The dredging money was in the 2018 budget, and went to a newly formed company that later named former legislative aide Jordan Hennessy as CEO. In September, the U.S. Army Corps of Engineers temporarily suspended permits that allowed the company’s dredge to operate after sensors on the ship showed it had often strayed outside of designated channels.
In November and December, six Dare County commissioners were called to testify before a federal grand jury. Former state Sen. Bill Cook, a Beaufort County Republican who sought the dredge spending, said in October he had been interviewed by FBI agents.
State Sen. Bobby Hanig, a Republican who represents Dare County, in a brief interview Tuesday said the federal investigation involving the dredge and affordable housing was “old news.”

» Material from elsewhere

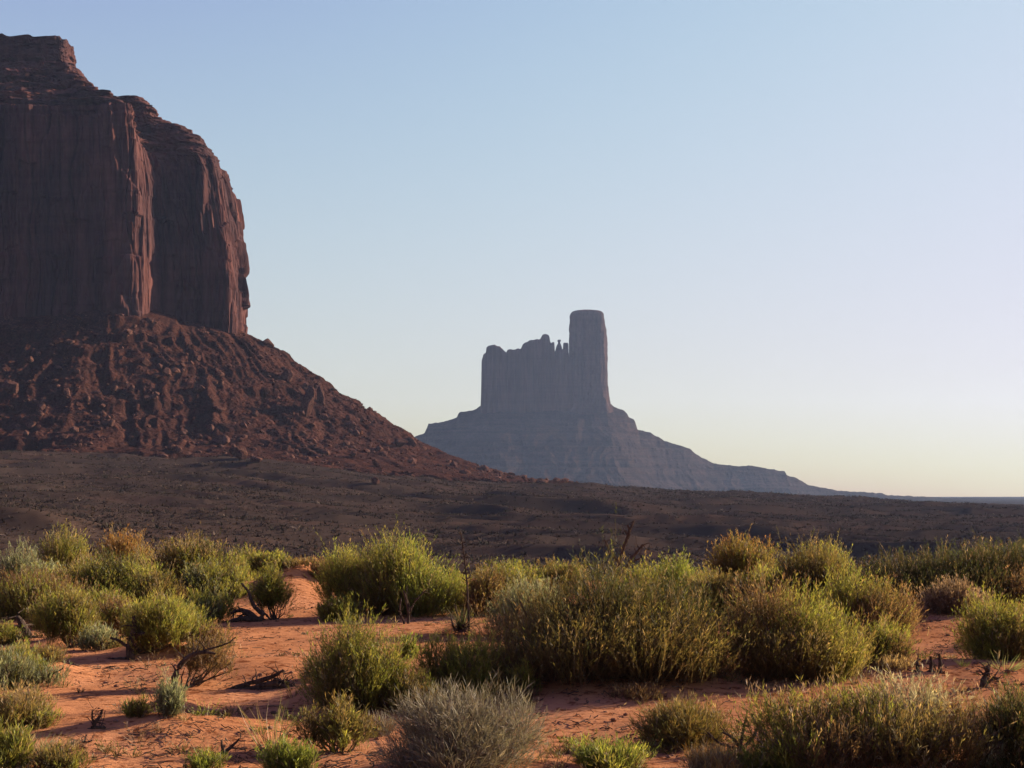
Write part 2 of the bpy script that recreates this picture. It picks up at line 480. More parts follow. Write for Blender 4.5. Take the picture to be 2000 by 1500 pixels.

He said “no comment,” when asked if he had been subpoenaed in the case. On Friday, he said in a text saying that he had not received a subpoena.
Reforms rebuffed
Republicans have held majorities, and at times supermajorities, in the House and Senate over the past 14 years. Before then, state House rules prevented lawmakers from adding provisions into the final versions of budgets that had not first appeared within the House or Senate versions of the budget.
At the start of each two-year legislative session the House and Senate typically pass a set of rules for how they will conduct business. That’s also an opportunity for legislative leaders to require a more open budget process, but the Senate kept its budget rules in place. The House has yet to pass theirs.
Before the start of the 2019 session, Senate Democrats Jay Chaudhuri and Mike Woodard, both from the Triangle, pushed for a rule that would have barred placing entirely new text into bills that had passed both chambers in different versions, which is known as “gut-and-amend” in the legislature.
But Senate Republicans didn’t follow the request, part of a letter to rules committee chair Sen. Bill Rabon, and used the tactic again to pass a state budget in 2022.
Organizations across the political spectrum have supported removing the public records exemption lawmakers gave themselves, from the ACLU of North Carolina to the conservative Carolina Journal.
Sens. Terence Everitt and Graig Meyer, also Triangle-area Democrats, sponsored S242, which they call the H.A.L.L. Accountability Act. H.A.L.L. stands for “Hold All Legislators Liable.” Meyer said.
The acronym is a reference to Hall, the new House speaker. Three years ago, during a trial in which Republican lawmakers were accused of illegal gerrymandering, Hall testified that he had looked atsecret maps while working on a new House election districts map.
Meyer said he will be filing companion bills in the Senate to the House public records exemption and budget secrecy bills. He is also planning to again file legislation to place a state constitutional amendment on the ballot to give voters a say on whether they support open records and open meetings. Last year, Republican leaders didn’t allow that bill or a companion in the House to move forward.
Open government advocates say the reform legislation would make lawmakers more accountable to the public.
“We would very much like to see a move back in the right direction in terms of transparency for the whole legislative process,” said Ann Webb, Common Cause North Carolina’s policy director.
One Republican House member, Rep. John Blust of Greensboro, said in a telephone interview on Friday that he favors requiring state legislators to make public specific types of records that they are no longer obliged to share. Subpoenas and correspondence between legislators, lobbyists and their clients are among the documents that should be public, he said.
“People definitely have a right to know who’s influencing us and why,” Blust said.
This story was updated March 13 to add new information from state Sen. Bobby Hanig, a Republican who represents Dare County, and to add information from a 2019 letter from Democrat leaders regarding the state senate’s rules of operation.